HONNEUR PARTICULIER. Angela Merkel soulignera l’honneur particulier, en tant que chancelière allemande, de prendre la parole à cette tribune après la peine et la douleur que l’Allemagne a infligées à la Belgique. Elle a rappelé que la Belgique a tenu à rendre hommage aux morts, le 4 août dernier, ensemble avec les pays engagés à regarder vers l’avenir. « Compte tenu de tout ce qui s’est passé, si nous sommes aujourd’hui réunis en Flandre, nous ne pouvons que nous réjouir de constater ce qui a changé depuis », a-t-elle souligné. Angela Merkel s’est félicitée du fait qu’après la 2ème Guerre mondiale, les Belges figurent parmi les premiers à tendre la main à l’Allemagne et, depuis, les deux pays évoluent dans des relations d’amitié. La chancelière a saisi l’opportunité pour en remercier la Belgique et les valeurs qu’elle défend.
Jean Yves le Drian a, lui aussi, rappelé qu’il y a cent ans, la neutralité de la Belgique a été bafouée dans la violence et que la France s’est trouvée emportée dans l’engrenage funeste de la guerre. « En 1914, le peuple belge a montré la voie du courage et de l’honneur et c’est par milliers que les Français sont venus se battre auprès de leurs frères d’armes. La célébration qui nous réunit aujourd’hui célèbre leur héroïsme », a t-il indiqué. Ces commémorations ont, a-t-il estimé, « vocation à rassembler les belligérants de 1914 autour d’un idéal commun, celui de l’Europe unie et de la paix qui n’est jamais acquise une fois pour toutes ».

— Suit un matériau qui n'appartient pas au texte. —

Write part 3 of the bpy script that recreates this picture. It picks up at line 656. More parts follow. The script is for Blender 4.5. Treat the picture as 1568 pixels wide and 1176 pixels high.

A Menin, à une quarantaine de kilomètre de Nieuport, le Premier ministre belge, Charles Michel, a appelé à combattre les égoïsmes et les replis sur soi en mémoire des victimes de la Première guerre mondiale. Il a aussi a appelé au respect du dialogue et à « ne jamais oublier ceux qui, il y a un siècle, ont souffert et sont morts pour la liberté ».
L’hommage du Commonwealth, rendu par le Gouverneur général du Canada en plusieurs langues, a insisté sur le devoir de ne jamais oublier les horreurs de la guerre et d’honorer ensemble la mémoire des combattants.
Autres temps forts de cette commémoration : l’hymne européen, la minute de silence à la mémoire des morts, la cérémonie du Last Post (la sonnerie aux morts britannique qui retentit chaque soir à Ypres depuis l’inauguration du monument de la Porte de Menin), la lecture par des jeunes de brefs poèmes de soldats contemporains de la période de la guerre. Des textes ont également été lus par les représentants des 7 cultes ou philosophies connues en Belgique.
Au monument de Menin où sont inscrits les noms de 600 000 victimes de la Grande guerre, le Roi a déposé une couronne de fleurs blanches à la mémoire des soldats tombés. Les arches de la Porte de Menin ont ensuite laissé pleuvoir une multitude de coquelicots, une fleur écarlate qui repoussait sur les terres inondées de la plaine de l’Yser et qui symbolise le souvenir perpétuel de ces soldats tombés pour la Belgique et la liberté.